Sylvia Stam: Come risponde all’invito rivolto all’Università di Friburgo secondo cui l’ateneo dovrebbe mantenere il suo carattere cristiano?

G. V.: L’Università di Friburgo non è un’università cattolica, ma un’università «dei cattolici svizzeri». Il termine cattolico non definisce solo una confessione; la parola va intesa nella sua accezione «universale». Noi tentiamo di continuare questa tradizione affinché la facoltà di teologia sia aperta alle sfide della società, per esempio all’ecumenismo e alle altre religioni, ossia al dialogo interreligioso. Tutto ciò fa parte della cattolicità. Se l’essere cattolico significasse chiudersi nella tradizione, allora non sarebbe più «cattolico» nel vero senso della parola. Questa è la mia convinzione come teologo cattolico.

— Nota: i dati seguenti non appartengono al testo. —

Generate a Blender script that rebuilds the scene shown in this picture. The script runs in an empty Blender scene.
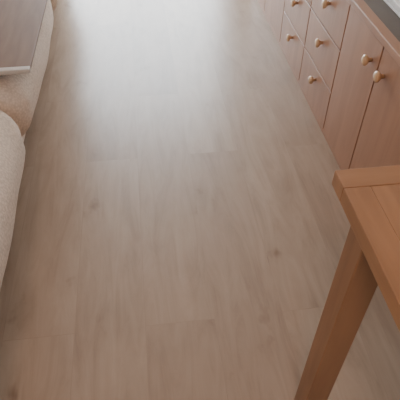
import bpy, bmesh, math
from mathutils import Vector, noise
C=bpy.context
def mat(name):
    m=bpy.data.materials.new(name); m.use_nodes=True
    nt=m.node_tree; b=nt.nodes['Principled BSDF']; return m,nt,b
def lk(nt,a,b): nt.links.new(a,b)
def ramp(nt,fac,stops):
    r=nt.nodes.new('ShaderNodeValToRGB'); e=r.color_ramp.elements
    e[0].position,e[0].color=stops[0][0],(*stops[0][1],1)
    e[1].position,e[1].color=stops[-1][0],(*stops[-1][1],1)
    for p,c in stops[1:-1]:
        x=e.new(p); x.color=(*c,1)
    lk(nt,fac,r.inputs[0]); return r.outputs[0]
def plain(name,col,rough=.6,bump=0,bs=40):
    m,nt,b=mat(name)
    tc=nt.nodes.new('ShaderNodeTexCoord')
    n=nt.nodes.new('ShaderNodeTexNoise'); n.inputs['Scale'].default_value=bs
    lk(nt,tc.outputs['Object'],n.inputs['Vector'])
    c=ramp(nt,n.outputs['Fac'],[(.3,tuple(v*.93 for v in col)),(.7,col)])
    lk(nt,c,b.inputs['Base Color']); b.inputs['Roughness'].default_value=rough
    if bump:
        bp=nt.nodes.new('ShaderNodeBump'); bp.inputs['Strength'].default_value=bump; bp.inputs['Distance'].default_value=.004
        lk(nt,n.outputs['Fac'],bp.inputs['Height']); lk(nt,bp.outputs[0],b.inputs['Normal'])
    return m
def wood(name,c1,c2,axis='Y',rough=.4,scale=6,spec=.5):
    m,nt,b=mat(name)
    tc=nt.nodes.new('ShaderNodeTexCoord'); mp=nt.nodes.new('ShaderNodeMapping')
    s={'X':(.12,1,1),'Y':(1,.12,1),'Z':(1,1,.12)}[axis]
    mp.inputs['Scale'].default_value=[v*scale for v in s]
    lk(nt,tc.outputs['Object'],mp.inputs[0])
    n=nt.nodes.new('ShaderNodeTexNoise'); n.inputs['Scale'].default_value=4; n.inputs['Detail'].default_value=8; n.inputs['Distortion'].default_value=.6
    lk(nt,mp.outputs[0],n.inputs['Vector'])
    lk(nt,ramp(nt,n.outputs['Fac'],[(.3,c1),(.7,c2)]),b.inputs['Base Color'])
    b.inputs['Roughness'].default_value=rough; b.inputs['Specular IOR Level'].default_value=spec
    return m
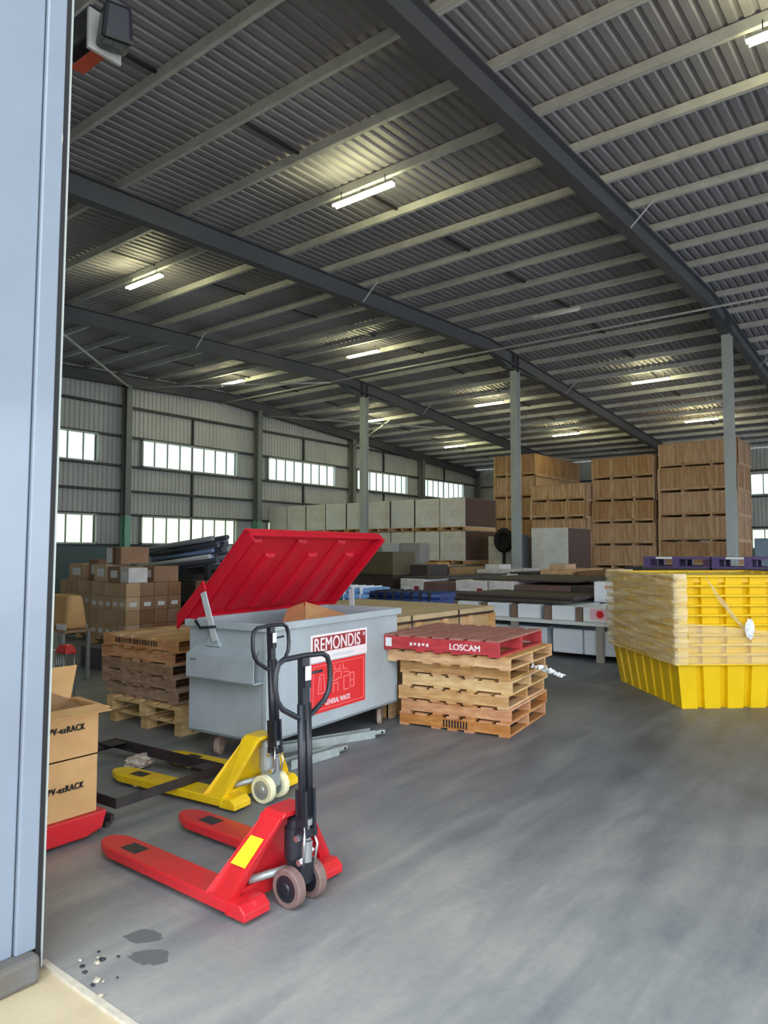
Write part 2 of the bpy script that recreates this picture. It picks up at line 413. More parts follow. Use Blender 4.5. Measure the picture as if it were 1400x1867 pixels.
holesF = [(7.0 + 0.2, 11.4, 4.72, 5.82), (7.2, 11.4, 1.95, 2.95), (1.0, 5.4, 4.72, 5.82), (1.0, 5.4, 1.95, 2.95), (20.0, 23.6, 4.72, 5.82), (13.5, 17.9, 4.72, 5.82)]
holesF = [(6.0, 7.95, 4.72, 5.82), (6.0, 7.95, 1.9, 2.9), (14.6, 17.0, 4.4, 5.3), (19.6, 22.6, 4.72, 5.7)]
clad('wall_far', 0, XF + 0.12, YR, YL + 0.1, lambda y: rt(XF), holesF, 1.85)
struct(MB().box(XF, XF + 0.2, YR, YL + 0.2, 0, 1.9).build('wall_far_dado', dado_m))
# right side: unseen, opened up under a clad header to add daylight
clad('wall_right', 1, YR - 0.12, XA - 0.1, XF + 0.1, rt, [], 4.8)
# doorway wall: only left of the opening and above it
mbw = MB(); mbw.box(XA - 0.30, XA - 0.16, 3.19, YL + 0.2, 0, rt(XA) - 0.03)
struct(mbw.build('wall_front', clad_m))
struct(MB().box(XA - 0.02, XA + 0.1, YR, 3.2, 7.0, rt(XA) - 0.03).build('wall_front_header', clad_m))

for a, b in WL:
    window(1, YL + 0.02, a, b, 5.06, 6.1, False); window(1, YL + 0.02, a, b, 2.04, 3.1, True)
for h in holesF: window(0, XF + 0.02, h[0], h[1], h[2], h[3], h[2] < 4)

# rafters ------------------------------------------------------------------
tn = [0]
def trim(mb, m, bevel=0.0):
    tn[0] += 1; return struct(mb.build('trim_%d' % tn[0], m, bevel=bevel))
RY = [-8.7, -2.03, 4.67, 11.38, 18.07, 24.38]
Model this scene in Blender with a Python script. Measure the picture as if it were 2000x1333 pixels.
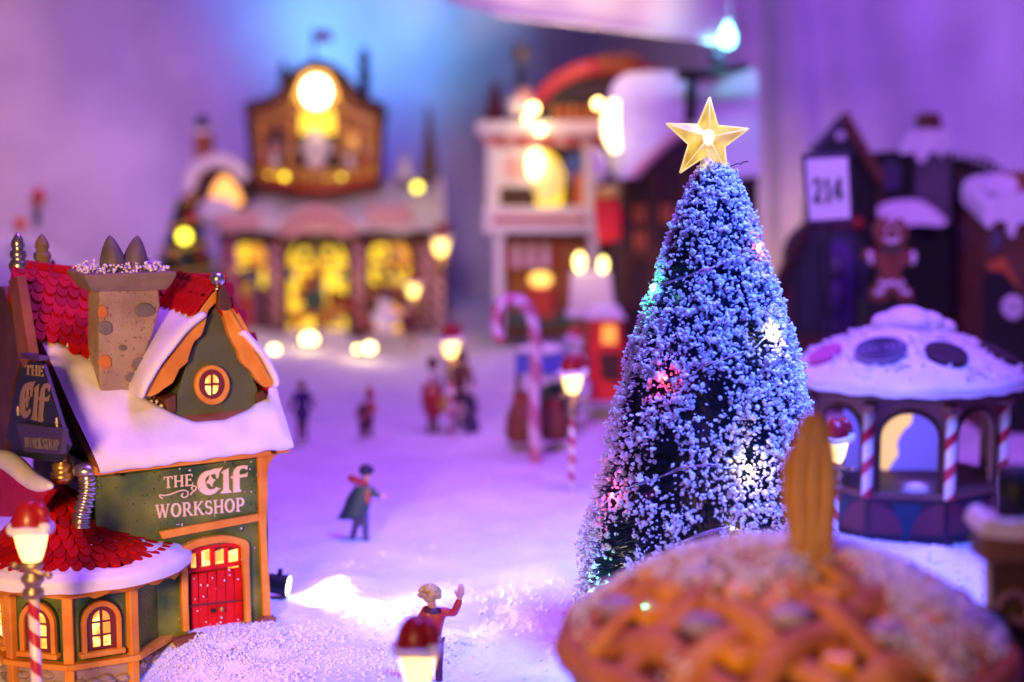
# Miniature Christmas village on artificial snow. 1 unit = 10 cm.
import bpy, math, random
from mathutils import Vector, Matrix, noise

for o in list(bpy.data.objects):
    bpy.data.objects.remove(o)
S = bpy.context.scene
COL = S.collection
RND = random.Random(11)
PI = math.pi

# ------------------------------------------------------------------ camera
FPX, CAMZ = 3333.0, 3.2                       # focal length in photo pixels, eye height
PITCH = math.atan(444.0 / FPX)
cam_d = bpy.data.cameras.new('camera')
cam = bpy.data.objects.new('camera', cam_d)
COL.objects.link(cam)
cam.location = (0, 0, CAMZ)
cam.rotation_euler = (PI / 2 - PITCH, 0, 0)
cam_d.lens, cam_d.sensor_width = 36.0 * FPX / 2000.0, 36.0
cam_d.clip_start, cam_d.clip_end = 0.05, 200
cam_d.dof.use_dof = True
cam_d.dof.focus_distance = 10.1
cam_d.dof.aperture_fstop = 0.36
S.camera = cam

# ------------------------------------------------------------------ world, lamps, exposure
W = bpy.data.worlds.new('World')
S.world = W
W.use_nodes = True
W.node_tree.nodes['Background'].inputs['Color'].default_value = (0.33, 0.20, 0.80, 1)
W.node_tree.nodes['Background'].inputs['Strength'].default_value = 0.035


def area(name, loc, target, size, color, power):
    d = bpy.data.lights.new(name, 'AREA')
    d.shape, d.size, d.color, d.energy = 'DISK', size, color, power
    o = bpy.data.objects.new(name, d)
    COL.objects.link(o)
    o.location = loc
    o.rotation_euler = (Vector(target) - Vector(loc)).to_track_quat('-Z', 'Y').to_euler()
    return o


def point(name, loc, color, power, radius=0.05, parent=None):
    d = bpy.data.lights.new(name, 'POINT')
    d.color, d.energy, d.shadow_soft_size = color, power, radius
    o = bpy.data.objects.new(name, d)
    COL.objects.link(o)
    if parent is not None:
        o.parent = parent
    o.location = loc
    return o


def spot(name, loc, target, color, power, angle=60, radius=0.1):
    d = bpy.data.lights.new(name, 'SPOT')
    d.color, d.energy, d.shadow_soft_size = color, power, radius
    d.spot_size, d.spot_blend = math.radians(angle), 0.8
    o = bpy.data.objects.new(name, d)
    COL.objects.link(o)
    o.location = loc
    o.rotation_euler = (Vector(target) - Vector(loc)).to_track_quat('-Z', 'Y').to_euler()
    return o


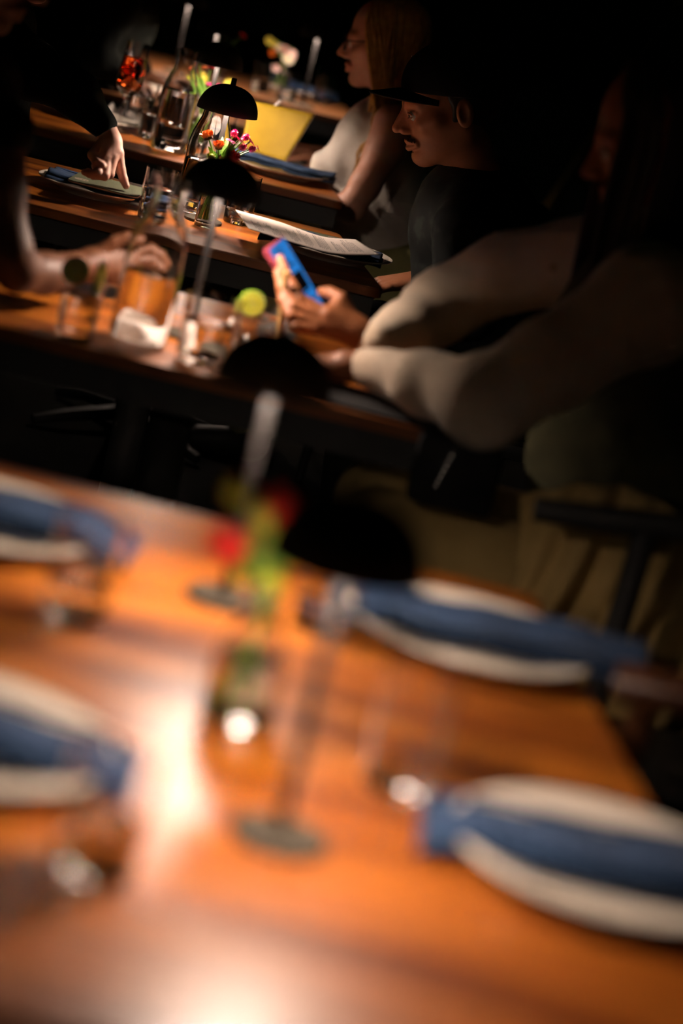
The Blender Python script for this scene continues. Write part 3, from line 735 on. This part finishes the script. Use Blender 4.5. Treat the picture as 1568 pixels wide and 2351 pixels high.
def open_hand(m, h=.003, mirror=1, curl=1.0):
    """relaxed hand: wrist at the origin, fingers along +x, back of the hand up, thumb at +y."""
    fs = []
    for y, L, x0 in ((.028, .070, .084), (.010, .078, .088), (-.009, .072, .085), (-.027, .056, .078)):
        a = 0; p = [(x0, y, 0)]; rr_ = [.0098, .0092, .0084, .0074]
        for k, f in enumerate((.44, .31, .25)):
            a += (.22, .38, .30)[k] * curl; q = p[-1]; p.append((q[0] + L * f * math.cos(a), q[1] + y * .12 * f, q[2] - L * f * math.sin(a)))
        fs.append((p, rr_))
    fs.append(([(.022, .026, -.004), (.048, .046, -.010), (.070, .054, -.018), (.088, .054, -.026)], [.0135, .0112, .0098, .0084]))
    V, F = hand_shell(((-.03, 0, 0), (0, 0, 0), .026, .024), [((0, .006, 0), (.082, .024, 0), .020, .012), ((0, 0, 0), (.086, .008, 0), .020, .0125), ((0, -.004, 0), (.083, -.008, 0), .019, .012), ((0, -.008, 0), (.076, -.024, -.001), .017, .011)], fs, h)
    V = V * np.array([1, mirror, 1]); F = F if mirror > 0 else F[:, ::-1]
    return tf(V, m), F
def hand_at(p, d, n):
    x = Vector(d).normalized(); z = Vector(n); z = (z - x * z.dot(x)).normalized(); y = z.cross(x)
    M_ = Matrix((x, y, z)).transposed().to_4x4(); M_.translation = p; return M_

# --- the man in the cap, third table
pm = thing('person', 'man in a black cap and dark patterned shirt looking down at the white menu sheet', 'person', (0, 0, 0))
mh = face_dir((.020, 4.975, 1.074), R(180 + 14), R(20), 0, .98)
hand_m = open_hand(hand_at((.045, 5.145, .690), (-1, -.35, -.3), (0, 0, 1)), .004, -1)
shells('body', [head_shell(mh, .0028), hand_m, core((.14, 5.0), [(.10, 4.80, .86), (.12, 4.76, .72), (.02, 4.84, .64)], [(.10, 5.20, .86), (.15, 5.26, .76), (.06, 5.155, .70)], .86)], [SKIN], pm)
eyes(pm, mh)
shirt_pts = [(.20, 5.02, .50, .16), (.20, 5.02, .70, .155), (.13, 5.00, .84, .14)]
def shx(P, d):
    for y in (4.80, 5.20): d = smin(d, rc(P, (.10, 5.0, .88), (.10, y, .86), .06, .058), .05)
    d = smin(d, chain(P, [(.10, 4.80, .86, .058), (.12, 4.76, .72, .050), (.02, 4.84, .64, .042)], .02), .02)
    d = smin(d, chain(P, [(.10, 5.20, .86, .058), (.15, 5.26, .76, .050), (.06, 5.155, .700, .038)], .02), .02)
    return smin(d, rc(P, (.10, 5.0, .88), (.075, 4.99, .905), .075, .066), .03)
shells('shirt', [limb_surf(shirt_pts, .010, .05, .0015, shx, pad=.16)], [SHIRT], pm)
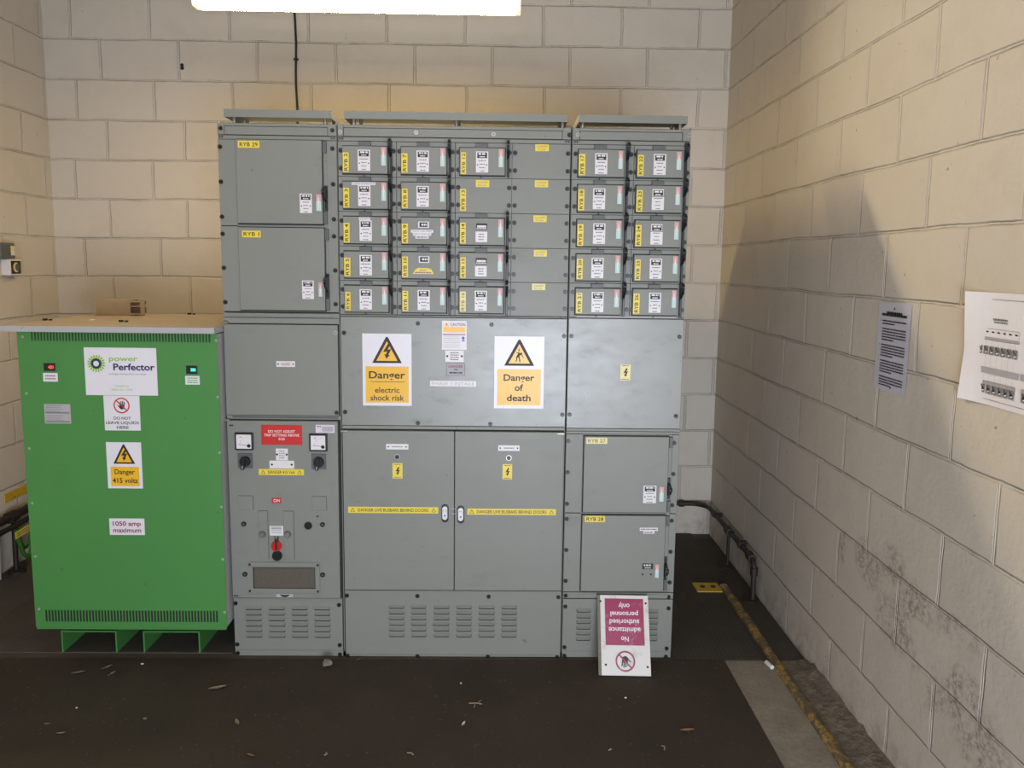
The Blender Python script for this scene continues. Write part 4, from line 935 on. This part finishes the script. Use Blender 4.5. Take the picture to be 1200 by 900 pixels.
def coupling(parent, p, q, r=.019, m='rust'):
    mb = MB(); mb.cyl(p, q, r, m, 14); return build('pipe_coupling', mb, parent)
e = empty('wall_pipe', (1.27, 4.1, 0), 'dark brown pipe bending round the back corner and along the right wall near the floor', 'pipe')
PX, PYb, PZ, PR = 1.270, YB-.042, .208, .0130
path = [(.60,PYb,PZ)]+[(1.17+.1*math.sin(t),PYb-.1+.1*math.cos(t),PZ) for t in [math.pi/2*i/8 for i in range(9)]]+[(PX,3.70,PZ)]+[(PX,3.70-.05*math.sin(t),PZ-.05+.05*math.cos(t)) for t in [math.pi/2*i/6 for i in range(1,7)]]+[(PX,3.65,.012)]
mb = MB(); mb.tube(path, PR, 'rust', 12); build('pipe_run', mb, e)
mb = MB(); mb.tube([(PX,4.085,PZ),(PX,4.085,.012)], .0085, 'rust', 10); build('pipe_leg', mb, e)
coupling(e,(1.105,PYb,PZ),(1.135,PYb,PZ)); coupling(e,(PX,4.39,PZ),(PX,4.36,PZ)); coupling(e,(PX,4.115,PZ),(PX,4.055,PZ),.023); coupling(e,(PX,3.88,PZ),(PX,3.85,PZ)); coupling(e,(PX,3.735,PZ),(PX,3.68,PZ),.022); coupling(e,(PX,3.65,.175),(PX,3.65,.135),.019)
for yy in (4.085,3.65):
    mb = MB(); mb.cyl((PX-.012,yy,.0062),(PX-.012,yy,.012),.042,'rust',16); build('floor_flange', mb, e)
for yy in (4.36,3.90):
    mb = MB(); mb.box(PX+.008, XR-.0005, yy-.008, yy+.008, PZ-.012, PZ+.012, 'rust'); build('wall_bracket', mb, e)

def papersheet(name, label, y0, y1, z0, z1, mat, curl, fn):
    W, H = y0-y1, z1-z0; T = Matrix(((0,1,0,XR-.0012),(-1,0,0,y0),(0,0,1,z0),(0,0,0,1)))
    mb = MB(T); n = 14; vs = []
    def d(u, v): return -(.0008+curl*max(0,(1-u*3))**2*(.35+.65*abs(2*v-.9)))
    for s_ in (0, 1):
        for i in range(n+1):
            for j in range(n+1):
                u, v = i/n, j/n; vs.append((u*W, d(u,v)-(.0006 if s_ else 0), v*H))
    N = (n+1)**2
    fs = [(N+i*(n+1)+j, N+(i+1)*(n+1)+j, N+(i+1)*(n+1)+j+1, N+i*(n+1)+j+1) for i in range(n) for j in range(n)]+[(i*(n+1)+j, i*(n+1)+j+1, (i+1)*(n+1)+j+1, (i+1)*(n+1)+j) for i in range(n) for j in range(n)]
    mb.add(vs, fs, mat, True)
    k = MB(T); fn(mb, W, H)
    return build(name, mb, None, label, 'notice')
def notice1(mb, W, H):
    Y = -.0030; c = W*.52
    mb.text('6', c, H*.93, .008, Y, 'ink', bold=1) if False else mb.disc(c, H*.935, .004, Y, 'ink', 8)
    mb.scribble(c-W*.24, c+W*.24, H*.885, .0075, Y, 'ink', 1, .2); mb.scribble(c-W*.38, c+W*.38, H*.860, .0085, Y, 'ink', 2, .12)
    z = H*.79
    for k, n in enumerate((2,5,5,5,4)):
        mb.disc(W*.11, z, .0018, Y, 'ink', 6)
        for i in range(n): mb.scribble(W*.17, W*(.90 if i < n-1 else .55), z, .0042, Y, 'ink', k*9+i, .25); z -= .0092
        z -= .0085
    mb.disc(W*.55, H*.055, .004, Y, 'ink', 8)
papersheet('safety_notice', 'portrait printed notice sheet on the right wall, left of the wiring diagram', 2.645, 2.432, 1.246, 1.547, 'paper_lilac', .0, notice1)
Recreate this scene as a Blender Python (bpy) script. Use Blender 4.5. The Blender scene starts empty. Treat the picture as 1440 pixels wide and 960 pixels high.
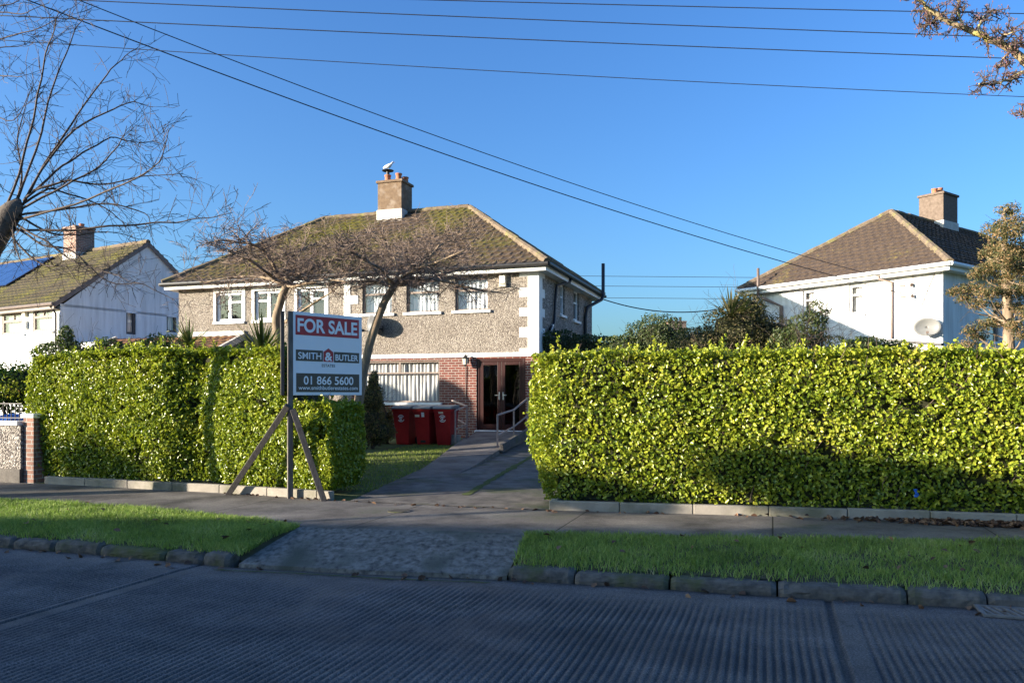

Sylvia Stam: Perché è stata scelta l’Università di Friburgo?

G. V.: Il plurilinguismo è sicuramente un argomento importante. La formazione deve essere offerta in tedesco, francese e italiano. Inoltre, all’Università di Friburgo si riconoscono competenze in diritto delle religioni, attività e politica sociale, pedagogia e, naturalmente, in teologia. Per i membri musulmani del gruppo di lavoro, anche la teologia e non solo la scienza delle religioni doveva far parte del progetto.

Nulla è più oscuro della scienza delle religioni per un musulmano perché la considera un discorso sulla religione estraneo e lontano. Vogliono essere considerati partner alla stessa stregua degli altri. Credo che questo desiderio vada preso sul serio.

Nato nelle Fiande nel 1944, Guido Vergauwen è dal 1985 professore ordinario di  teologia fondamentale e direttore dell’Istituto di studi ecumenici presso l’Università di Friburgo.

Vice rettore dal 2003, Vergauwen è stato nominato rettore nel 2007. Ha appena concluso il suo secondo mandato alla testa dell’ateneo friburghese.